-- START --

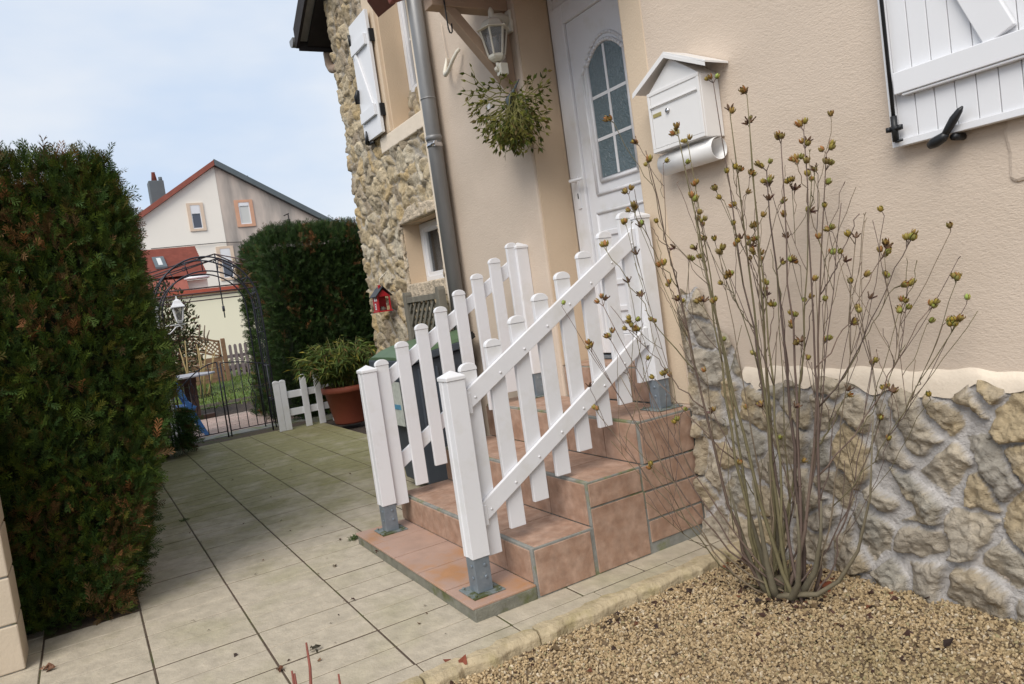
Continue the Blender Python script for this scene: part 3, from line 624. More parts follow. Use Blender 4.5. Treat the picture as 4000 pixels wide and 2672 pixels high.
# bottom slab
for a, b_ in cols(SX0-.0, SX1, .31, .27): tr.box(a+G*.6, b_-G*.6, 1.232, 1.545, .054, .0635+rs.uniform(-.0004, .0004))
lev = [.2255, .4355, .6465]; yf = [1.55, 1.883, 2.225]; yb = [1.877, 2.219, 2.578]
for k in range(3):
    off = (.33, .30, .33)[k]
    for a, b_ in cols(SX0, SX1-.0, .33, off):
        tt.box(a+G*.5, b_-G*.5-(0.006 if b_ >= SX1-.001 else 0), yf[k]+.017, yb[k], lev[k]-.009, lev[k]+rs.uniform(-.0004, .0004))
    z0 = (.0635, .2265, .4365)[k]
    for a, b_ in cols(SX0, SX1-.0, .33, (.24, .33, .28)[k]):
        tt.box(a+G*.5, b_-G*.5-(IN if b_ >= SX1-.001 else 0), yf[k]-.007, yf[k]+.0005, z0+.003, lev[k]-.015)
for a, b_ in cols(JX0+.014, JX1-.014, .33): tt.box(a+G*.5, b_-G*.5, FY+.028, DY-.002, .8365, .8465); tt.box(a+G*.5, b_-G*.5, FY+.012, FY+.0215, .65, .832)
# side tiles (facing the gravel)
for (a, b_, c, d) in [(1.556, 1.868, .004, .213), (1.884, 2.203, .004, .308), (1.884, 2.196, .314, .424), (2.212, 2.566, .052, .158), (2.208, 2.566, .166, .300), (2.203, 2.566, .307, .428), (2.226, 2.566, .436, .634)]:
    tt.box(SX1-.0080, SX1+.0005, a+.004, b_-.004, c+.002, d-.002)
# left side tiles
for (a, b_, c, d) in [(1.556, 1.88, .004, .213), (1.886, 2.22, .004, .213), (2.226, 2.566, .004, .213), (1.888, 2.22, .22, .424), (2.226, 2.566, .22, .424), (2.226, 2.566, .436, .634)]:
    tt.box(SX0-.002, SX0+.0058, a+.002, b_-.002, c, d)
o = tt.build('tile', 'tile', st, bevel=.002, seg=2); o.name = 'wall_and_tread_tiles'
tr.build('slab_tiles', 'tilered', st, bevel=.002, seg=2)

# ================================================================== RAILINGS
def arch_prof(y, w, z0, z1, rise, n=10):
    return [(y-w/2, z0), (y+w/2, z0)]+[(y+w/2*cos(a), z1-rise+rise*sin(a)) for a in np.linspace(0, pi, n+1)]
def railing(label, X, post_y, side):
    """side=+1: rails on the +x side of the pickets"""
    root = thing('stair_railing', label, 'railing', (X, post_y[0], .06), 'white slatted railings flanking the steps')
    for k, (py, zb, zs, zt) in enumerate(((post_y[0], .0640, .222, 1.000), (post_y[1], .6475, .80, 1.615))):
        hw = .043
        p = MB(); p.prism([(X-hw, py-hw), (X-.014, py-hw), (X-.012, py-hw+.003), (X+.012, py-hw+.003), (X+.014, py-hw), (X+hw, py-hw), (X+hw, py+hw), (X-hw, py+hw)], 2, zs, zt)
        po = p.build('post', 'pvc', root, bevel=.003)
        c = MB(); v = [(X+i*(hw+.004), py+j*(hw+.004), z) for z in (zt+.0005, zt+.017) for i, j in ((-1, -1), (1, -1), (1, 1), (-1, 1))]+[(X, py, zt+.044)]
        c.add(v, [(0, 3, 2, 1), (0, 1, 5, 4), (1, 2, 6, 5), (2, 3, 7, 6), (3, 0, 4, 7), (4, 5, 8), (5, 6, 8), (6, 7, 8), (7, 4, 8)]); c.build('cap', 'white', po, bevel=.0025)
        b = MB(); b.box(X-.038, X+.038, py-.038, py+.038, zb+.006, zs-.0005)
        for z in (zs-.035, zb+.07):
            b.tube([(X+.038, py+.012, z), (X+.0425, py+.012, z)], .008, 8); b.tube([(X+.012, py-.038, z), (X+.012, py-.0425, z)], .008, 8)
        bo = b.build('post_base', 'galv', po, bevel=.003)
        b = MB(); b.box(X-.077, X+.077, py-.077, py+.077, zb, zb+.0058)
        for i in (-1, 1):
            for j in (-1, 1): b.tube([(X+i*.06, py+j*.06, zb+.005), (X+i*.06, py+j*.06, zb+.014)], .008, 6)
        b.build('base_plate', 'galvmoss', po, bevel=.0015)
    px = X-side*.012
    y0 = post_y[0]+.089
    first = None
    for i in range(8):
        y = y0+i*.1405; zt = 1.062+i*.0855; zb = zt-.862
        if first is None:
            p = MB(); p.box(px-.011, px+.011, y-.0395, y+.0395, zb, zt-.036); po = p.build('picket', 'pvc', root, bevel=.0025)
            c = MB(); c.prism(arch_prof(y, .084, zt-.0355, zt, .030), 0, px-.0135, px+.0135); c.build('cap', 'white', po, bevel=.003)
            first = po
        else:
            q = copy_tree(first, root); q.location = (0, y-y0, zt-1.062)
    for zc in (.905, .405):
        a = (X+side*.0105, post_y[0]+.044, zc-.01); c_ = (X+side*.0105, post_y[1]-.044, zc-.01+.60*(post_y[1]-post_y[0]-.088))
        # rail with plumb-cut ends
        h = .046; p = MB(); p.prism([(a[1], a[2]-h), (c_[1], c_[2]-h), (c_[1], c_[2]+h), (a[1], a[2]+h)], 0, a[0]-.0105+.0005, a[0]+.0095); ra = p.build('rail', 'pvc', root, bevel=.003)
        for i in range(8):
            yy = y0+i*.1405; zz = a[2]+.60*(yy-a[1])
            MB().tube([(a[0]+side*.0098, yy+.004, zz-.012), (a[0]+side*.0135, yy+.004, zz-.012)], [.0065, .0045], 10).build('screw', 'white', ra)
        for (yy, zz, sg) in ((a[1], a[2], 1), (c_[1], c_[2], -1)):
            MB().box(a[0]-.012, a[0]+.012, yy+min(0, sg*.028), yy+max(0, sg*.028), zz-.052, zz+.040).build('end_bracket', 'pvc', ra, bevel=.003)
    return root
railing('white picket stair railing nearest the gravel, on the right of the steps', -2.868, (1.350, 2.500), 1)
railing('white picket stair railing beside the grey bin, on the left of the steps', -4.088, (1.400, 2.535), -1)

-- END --

Exercise task:
Pictures in the data above should not be copied; transcribe everything else exactly.

Completed task:
Continue the Blender Python script for this scene: part 3, from line 624. More parts follow. Use Blender 4.5. Treat the picture as 4000 pixels wide and 2672 pixels high.
# bottom slab
for a, b_ in cols(SX0-.0, SX1, .31, .27): tr.box(a+G*.6, b_-G*.6, 1.232, 1.545, .054, .0635+rs.uniform(-.0004, .0004))
lev = [.2255, .4355, .6465]; yf = [1.55, 1.883, 2.225]; yb = [1.877, 2.219, 2.578]
for k in range(3):
    off = (.33, .30, .33)[k]
    for a, b_ in cols(SX0, SX1-.0, .33, off):
        tt.box(a+G*.5, b_-G*.5-(0.006 if b_ >= SX1-.001 else 0), yf[k]+.017, yb[k], lev[k]-.009, lev[k]+rs.uniform(-.0004, .0004))
    z0 = (.0635, .2265, .4365)[k]
    for a, b_ in cols(SX0, SX1-.0, .33, (.24, .33, .28)[k]):
        tt.box(a+G*.5, b_-G*.5-(IN if b_ >= SX1-.001 else 0), yf[k]-.007, yf[k]+.0005, z0+.003, lev[k]-.015)
for a, b_ in cols(JX0+.014, JX1-.014, .33): tt.box(a+G*.5, b_-G*.5, FY+.028, DY-.002, .8365, .8465); tt.box(a+G*.5, b_-G*.5, FY+.012, FY+.0215, .65, .832)
# side tiles (facing the gravel)
for (a, b_, c, d) in [(1.556, 1.868, .004, .213), (1.884, 2.203, .004, .308), (1.884, 2.196, .314, .424), (2.212, 2.566, .052, .158), (2.208, 2.566, .166, .300), (2.203, 2.566, .307, .428), (2.226, 2.566, .436, .634)]:
    tt.box(SX1-.0080, SX1+.0005, a+.004, b_-.004, c+.002, d-.002)
# left side tiles
for (a, b_, c, d) in [(1.556, 1.88, .004, .213), (1.886, 2.22, .004, .213), (2.226, 2.566, .004, .213), (1.888, 2.22, .22, .424), (2.226, 2.566, .22, .424), (2.226, 2.566, .436, .634)]:
    tt.box(SX0-.002, SX0+.0058, a+.002, b_-.002, c, d)
o = tt.build('tile', 'tile', st, bevel=.002, seg=2); o.name = 'wall_and_tread_tiles'
tr.build('slab_tiles', 'tilered', st, bevel=.002, seg=2)

# ================================================================== RAILINGS
def arch_prof(y, w, z0, z1, rise, n=10):
    return [(y-w/2, z0), (y+w/2, z0)]+[(y+w/2*cos(a), z1-rise+rise*sin(a)) for a in np.linspace(0, pi, n+1)]
def railing(label, X, post_y, side):
    """side=+1: rails on the +x side of the pickets"""
    root = thing('stair_railing', label, 'railing', (X, post_y[0], .06), 'white slatted railings flanking the steps')
    for k, (py, zb, zs, zt) in enumerate(((post_y[0], .0640, .222, 1.000), (post_y[1], .6475, .80, 1.615))):
        hw = .043
        p = MB(); p.prism([(X-hw, py-hw), (X-.014, py-hw), (X-.012, py-hw+.003), (X+.012, py-hw+.003), (X+.014, py-hw), (X+hw, py-hw), (X+hw, py+hw), (X-hw, py+hw)], 2, zs, zt)
        po = p.build('post', 'pvc', root, bevel=.003)
        c = MB(); v = [(X+i*(hw+.004), py+j*(hw+.004), z) for z in (zt+.0005, zt+.017) for i, j in ((-1, -1), (1, -1), (1, 1), (-1, 1))]+[(X, py, zt+.044)]
        c.add(v, [(0, 3, 2, 1), (0, 1, 5, 4), (1, 2, 6, 5), (2, 3, 7, 6), (3, 0, 4, 7), (4, 5, 8), (5, 6, 8), (6, 7, 8), (7, 4, 8)]); c.build('cap', 'white', po, bevel=.0025)
        b = MB(); b.box(X-.038, X+.038, py-.038, py+.038, zb+.006, zs-.0005)
        for z in (zs-.035, zb+.07):
            b.tube([(X+.038, py+.012, z), (X+.0425, py+.012, z)], .008, 8); b.tube([(X+.012, py-.038, z), (X+.012, py-.0425, z)], .008, 8)
        bo = b.build('post_base', 'galv', po, bevel=.003)
        b = MB(); b.box(X-.077, X+.077, py-.077, py+.077, zb, zb+.0058)
        for i in (-1, 1):
            for j in (-1, 1): b.tube([(X+i*.06, py+j*.06, zb+.005), (X+i*.06, py+j*.06, zb+.014)], .008, 6)
        b.build('base_plate', 'galvmoss', po, bevel=.0015)
    px = X-side*.012
    y0 = post_y[0]+.089
    first = None
    for i in range(8):
        y = y0+i*.1405; zt = 1.062+i*.0855; zb = zt-.862
        if first is None:
            p = MB(); p.box(px-.011, px+.011, y-.0395, y+.0395, zb, zt-.036); po = p.build('picket', 'pvc', root, bevel=.0025)
            c = MB(); c.prism(arch_prof(y, .084, zt-.0355, zt, .030), 0, px-.0135, px+.0135); c.build('cap', 'white', po, bevel=.003)
            first = po
        else:
            q = copy_tree(first, root); q.location = (0, y-y0, zt-1.062)
    for zc in (.905, .405):
        a = (X+side*.0105, post_y[0]+.044, zc-.01); c_ = (X+side*.0105, post_y[1]-.044, zc-.01+.60*(post_y[1]-post_y[0]-.088))
        # rail with plumb-cut ends
        h = .046; p = MB(); p.prism([(a[1], a[2]-h), (c_[1], c_[2]-h), (c_[1], c_[2]+h), (a[1], a[2]+h)], 0, a[0]-.0105+.0005, a[0]+.0095); ra = p.build('rail', 'pvc', root, bevel=.003)
        for i in range(8):
            yy = y0+i*.1405; zz = a[2]+.60*(yy-a[1])
            MB().tube([(a[0]+side*.0098, yy+.004, zz-.012), (a[0]+side*.0135, yy+.004, zz-.012)], [.0065, .0045], 10).build('screw', 'white', ra)
        for (yy, zz, sg) in ((a[1], a[2], 1), (c_[1], c_[2], -1)):
            MB().box(a[0]-.012, a[0]+.012, yy+min(0, sg*.028), yy+max(0, sg*.028), zz-.052, zz+.040).build('end_bracket', 'pvc', ra, bevel=.003)
    return root
railing('white picket stair railing nearest the gravel, on the right of the steps', -2.868, (1.350, 2.500), 1)
railing('white picket stair railing beside the grey bin, on the left of the steps', -4.088, (1.400, 2.535), -1)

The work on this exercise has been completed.